Depois de cometer um duplo homicídio, o amoral Rou (Arai) regressa ao seminário onde foi criado, algures no interior do Japão. Impávido e sereno, continua a cometer actos violentos contra pessoas e animais, num ambiente de formal religiosidade sem perspectivas de salvação. O comportamento abusivo do jovem choca e põe em causa a fé de monásticos, com a excepção do Padre Komiya (Ishibashi), a quem o protagonista, no início do filme, assiste a leitura de passagens da Bíblia — com uma mão por baixo da batina.
«Whispering of the Gods» é a estreia na realização de Omori Tatsushi, irmão do actor Omori Nao («Ichi the Killer») — que aqui também interpreta um papel secundário. O filme caracteriza-se por uma ríspida ausência de juízos morais e dessacralização de valores, algo que não é particularmente raro no cinema japonês, sobretudo se se tratarem de obras mais independentes ou underground.
O comportamento vicioso ou violento do protagonista não é o elemento central do filme — não se move na direcção da sua punição ou redenção. Este ponto de vista poderia inquietar o espectador incauto, mas o filme de Omori providencia um bom número de oportunidades para o fazer abandonar a sala antes de ter tempo de tecer tais considerações. Fá-lo-á quem se ofender, mas quem tiver tolerância pelas extravagâncias que pontuam «Whispering of the Gods» tem aqui oportunidade para umas boas gargalhadas.
Uma das características distintivas desta obra é a sua circunscrição espacial, num cenário árido, onde se encontra uma quinta com uma exploração pecuária e um convento. Os planos limitam-se a dois ou três interiores e ao espaço exterior, frequentemente lamacento e imundo. Omori contrapõe a sujidade da pecuária com a (pretensa) pureza espiritual do convento, por onde deambula um protagonista para quem essas diferenças pouco importam. A aridez do cenário prolonga-se através da escassez de figuras humanas que por lá se movem, com notória ausência de secundários e de figuração ao fundo; estamos num mundo isolado, abstracto, onde nem tudo deve ser tomado pelo seu valor facial.
Rou não é a peça de dominó que faz desmoronar uma estrutura moralmente frágil. O Padre Komiya e o chefe de escuteiros, figuras de autoridade moral, estão também corrompidos. Podemos concluir que se incluíram entre os educandos do jovem, contribuindo para a sua (de)formação moral. Rou partilha com o padre, casualmente, actos de cariz sexual, e responde a sugestões obscenas (ou escabrosas) do chefe de escuteiros. Mas que não se infira que há um pendor gay kinky a dominar as práticas sexuais; Rou envolve-se também com freiras, as quais procura forçar a quebrar os votos. Podemos tomar tais actos literalmente, como um meio de “chocar” o espectador mais sensível (que por alguma razão ainda não saiu da sala), ou figurativamente — só conhecemos a solidez ou fragilidade dos valores quando os pomos à prova; o traje que envergamos não reflecte automaticamente a nossa natureza (que é como quem diz: “o hábito não faz o monge”).
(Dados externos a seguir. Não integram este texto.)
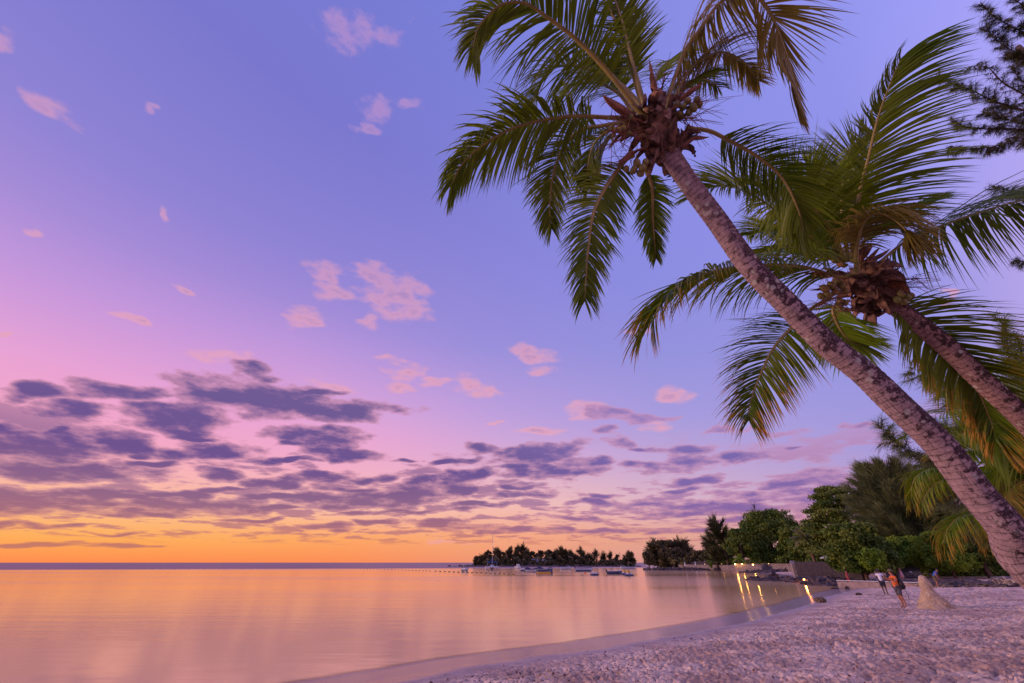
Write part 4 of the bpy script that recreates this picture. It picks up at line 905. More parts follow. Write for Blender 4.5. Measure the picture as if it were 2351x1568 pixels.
# island: its low land, trees, houses
def lump(name, pts, h, n=9, seed=0):
    pass
IY = 350.
isl = []
for k in range(60):
    t = k/59; u = 1045+t*425; p = at(u, 1298, IY); isl.append(p)
mb = MB(); rings = []
for k, p in enumerate(isl):
    t = k/59; hh = .55*min(1, t*9)*min(1, (1-t)*8)+.12+.25*random.random()*(t > .03); w_ = 22*min(1, t*6+.1)*min(1, (1-t)*6+.1)
    rings.append([Vector((p.x, p.y-w_, -.4)), Vector((p.x, p.y-w_*.9, hh*.6)), Vector((p.x, p.y-w_*.5, hh)), Vector((p.x, p.y+w_, hh)), Vector((p.x, p.y+w_*1.2, -.4))])
M['isoil'] = mat('island_soil', (.03, .02, .024), .9, .4, .3)
mb.loft(rings); tag(mb.build('island_ground', M['isoil'], None, smooth=False), kind='structure')
ITREES = [(310,460,20,'c'),(340,478,22,'b'),(370,430,40,'c'),(415,380,60,'b'),(455,368,90,'b'),(550,352,100,'c'),(620,382,80,'b'),(712,345,95,'c'),(800,322,70,'c'),(858,285,130,'c'),(900,360,90,'b'),
 (965,370,110,'t'),(1070,358,110,'t'),(1165,358,105,'t'),(1240,372,70,'c'),(1300,338,100,'c'),(1355,375,70,'c'),(1425,382,80,'c'),(1480,412,70,'b'),(1545,343,120,'c'),(1600,420,60,'b'),(1645,398,60,'s'),(1715,358,90,'s'),(1800,378,70,'s'),(1890,382,80,'s'),(1968,412,60,'b'),(2060,428,30,'s'),(2118,398,70,'c')]
LB = ['sapling at the far left tip of the island','low bush just right of the island tip','thin casuarina near the left tip of the island','rounded tree left of the catamaran mast','dense tree right behind the catamaran mast','tall broad casuarina right of the mast on the island','rounded tree between two taller island casuarinas',
 'bushy casuarina left of the tallest island tree','narrow casuarina touching the tallest island tree','tallest casuarina on the island','rounded tree right below the tallest island tree','flat-topped tree above the larger island house','middle one of the three flat-topped island trees','right one of the three flat-topped island trees',
 'slim casuarina right of the flat-topped island trees','spiky tall casuarina at mid island','slim casuarina right of the spiky mid island one','bushy casuarina above the long white island shed','low round tree between island casuarinas above the shed','tall dark casuarina right of the long island shed','round low tree right of the tall dark island casuarina',
 'sparse small tree starting the open row on the right part of the island','largest sparse tree in the open row on the island','second sparse tree in the open row on the island','third sparse tree in the open row on the island','low tree before the bare pole on the island','bare thin tree near the right end of the island','conical tree at the right end of the island']
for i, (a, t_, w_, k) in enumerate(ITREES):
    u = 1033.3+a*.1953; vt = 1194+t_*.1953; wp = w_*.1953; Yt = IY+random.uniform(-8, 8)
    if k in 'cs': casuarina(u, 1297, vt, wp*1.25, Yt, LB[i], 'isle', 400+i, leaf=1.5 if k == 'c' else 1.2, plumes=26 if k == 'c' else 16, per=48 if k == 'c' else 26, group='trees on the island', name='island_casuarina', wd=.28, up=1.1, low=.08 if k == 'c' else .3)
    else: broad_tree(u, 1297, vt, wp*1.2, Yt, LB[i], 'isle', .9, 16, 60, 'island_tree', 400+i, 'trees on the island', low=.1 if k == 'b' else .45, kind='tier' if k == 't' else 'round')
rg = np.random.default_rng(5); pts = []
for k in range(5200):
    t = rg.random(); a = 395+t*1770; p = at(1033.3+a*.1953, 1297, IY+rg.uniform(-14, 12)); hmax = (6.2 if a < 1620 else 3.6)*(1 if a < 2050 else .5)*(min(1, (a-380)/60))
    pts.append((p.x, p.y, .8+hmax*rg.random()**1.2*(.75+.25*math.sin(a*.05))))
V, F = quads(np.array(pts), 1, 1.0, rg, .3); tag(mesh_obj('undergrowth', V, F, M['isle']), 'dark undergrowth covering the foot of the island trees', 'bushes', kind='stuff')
rg = np.random.default_rng(6); pts = []
for k in range(26000):      # undergrowth behind the walls of the shore
    t = rg.random(); u = 1660+t*700; Yb = np.interp(u, [1660,1800,1900,2000,2100,2360], [172,146,122,90,70,66])+rg.uniform(-2, 12); p = at(u, 1296, Yb); g0 = gz(p.x, p.y)
    pts.append((p.x, p.y, g0+3.2*rg.random()**1.3))
V, F = quads(np.array(pts), 1, .2, rg, .3); tag(mesh_obj('undergrowth', V, F, M['broad']), 'dark shrub layer under the trees of the right shore', 'bushes', kind='stuff')
def house(u, vb, vt, wpx, Y, label, wallm, roofm, depth=7., roof=.35, name='house', win=3, lit=0, flat=False, group=None):
    b = at(u, vb, Y); z0 = gz(b.x, b.y); root = thing(name, label, 'house' if name == 'house' else name.replace('_', ' '), (b.x, b.y, z0 if Y < 300 else 1.2), -math.atan2(b.x, b.y), group)
    z0 = root.location.z; H = at(u, vt, Y).z-z0; W_ = wpx*Y*.000957; hw = H*(1-roof)
    mb = MB(); mb.box((0, 0, hw/2), (W_, depth, hw)); mb.build('wall', wallm, root, False)
    mb = MB()
    if flat: mb.box((0, 0, hw+H*roof/2+.01), (W_*1.1, depth*1.15, H*roof))
    else:
        o = .5; x0, x1, y0, y1 = -W_/2-o, W_/2+o, -depth/2-o, depth/2+o
        mb.add([(x0,y0,hw),(x1,y0,hw),(x1,y1,hw),(x0,y1,hw),(x0+1,0,H),(x1-1,0,H)], [(0,1,5,4),(1,2,5),(2,3,4,5),(3,0,4),(3,2,1,0)])
    mb.build('roof', roofm, root, False)
    for k in range(win):
        x = -W_/2+W_*(k+.5)/win; ww = W_/win*.4; mb = MB(); mb.box((x, -depth/2-.02, hw*.52), (ww, .06, hw*.5)); wn = mb.build('window', M['lit'] if k < lit else M['glass_d'], root, False)
        mb = MB()
        for dx in (-1, 1): mb.box((x+dx*ww/2, -depth/2-.06, hw*.52), (ww*.08, .06, hw*.55))
        mb.box((x, -depth/2-.06, hw*.52+hw*.27), (ww, .06, ww*.08)); mb.build('frame', M['white'], wn, False)
    return root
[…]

A audiência do Seoul Film Festival recebeu bem o filme, com risos sonoros ao longo da projecção. Ao meu lado estava uma espectadora católica (europeia) que o achou muito divertido. Não se ofendeu com as extravagâncias, pois não o tomou como um “ataque” à instituição nem considerou que pretendesse ser, acima de tudo, um retrato (ou sequer caricatura) da religião. Tanto assim foi que não deixou de tirar uma foto ao lado de Omori Tatsushi e Arai Hirofumi no final da sessão, como tantos outros espectadores (mais meninas, claro). Afinal, o valor “choque” do filme prende-se, em parte, com a forma como é satirizada a instituição religiosa, mas podemos tomá-lo como uma metáfora social de âmbito mais geral.
«Whispering of the Gods» foi inicialmente exibido no Japão num recinto construído para o efeito, junto ao Tokyo National Museum. De acordo com Tom Mes, no site Midnight Eye, o motivo principal teria sido evitar a classificação e possível censura. O SeNef, na Coreia do Sul, exibiu-o em Setembro de 2006, anunciando-o como estreia asiática. Antes passou pelo Tokyo International Film Festival e por Locarno.
(O filme apresenta algumas cenas reais de violência contra animais que poderão chocar alguns espectadores.)